In Ceccone, Plaintiffs entered into a maintenance agreement with Carroll Home Services (CHS) for the maintenance of the Plaintiffs’ oil-fueled home furnace.  Included in the General Terms and Conditions of the agreement was a provision that stated, “[a]ny and all actions, whether based in contract or tort, whether for personal injury or property damage, and whether brought by Buyer or Buyer's insurance company, must be commenced within one year of the cause of action or shall be barred as a matter of law.”  In April of 2014, there was an incident with the furnace, which Plaintiffs claimed was caused by faulty maintenance.  On December 24, 2015, Plaintiffs filed an action alleging that CHS improperly maintained the heating system, and that such improper maintenance was fraudulent and a breach of the contract.  CHS moved the trial court to dismiss the action as barred by the contractual limitations period.  Plaintiffs argued that they “entered into the contract . . . as a result of believing that [CHS was] properly licensed” and that the period was not reasonable.  The trial court dismissed the case.
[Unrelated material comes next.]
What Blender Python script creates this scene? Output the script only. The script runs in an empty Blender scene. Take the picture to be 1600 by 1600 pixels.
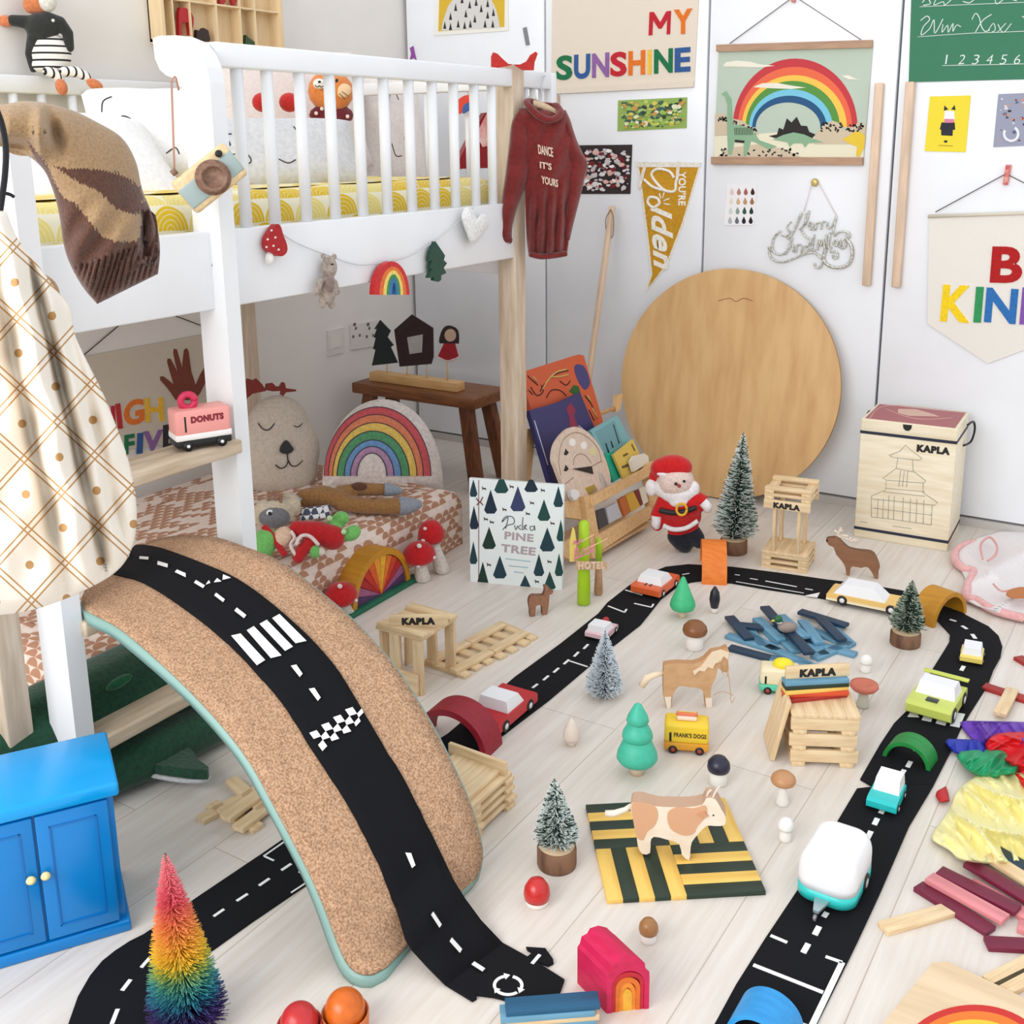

The Court of Appeals found that the Circuit Court erred because it did not adequately consider whether the contractual limitations period was barred by misrepresentation or whether the provision was reasonable.  The Court held that a contract provision that shortens the time for bringing a civil action is enforceable only if: (1) there is no statute to the contrary; (2) the provision is not subject to defenses such as fraud or misrepresentation; and (3) the provision is reasonable in light of all of the circumstances.  The Court provided the following factors to consider in determining the reasonableness of the provision: (A) the length of the shortened period and its relation to the statutory period; (B) the bargaining power of the parties; (C) the subject matter of the contract; (D) whether the shortened period applies only to claims brought by one of the parties; and (E) whether the provision applies equally to claims of negligence and intentional torts.

The Court found that the Circuit Court should also have considered Plaintiffs argument that CHS was not properly licensed as a defense to the shortened limitations provision based on fraud or misrepresentation.  Interestingly, Plaintiffs did not argue that there was any misrepresentation specific to the limitations provision, but rather that the misrepresentation as to licensure induced the contract—under which Plaintiffs were bringing suit—as a whole.  Moreover, the Court indicated that the Circuit Court did not adequately consider the totality of the circumstances to determine if the limitations provision was reasonable.  While the Court did not render an opinion on this matter, the Court of Appeals rewarded, for consideration of the several elements bearing on the reasonableness of the shortened limitation and the circumstance of how it was derived. 
          
In sum, while parties are free to contract to shorten the limitations period, such provisions will be subject to the fickle, “totality of the circumstances” test.  Parties cannot expect strict enforcement of such contractual limitations periods, particularly when a commercial litigant seeks to enforce such provisions against individual consumers.  In order to increase the likelihood that such provisions will be enforced, entities should ensure that such provisions are prominently displayed on the contract, apply equally to both parties, and do not apply to intentional torts.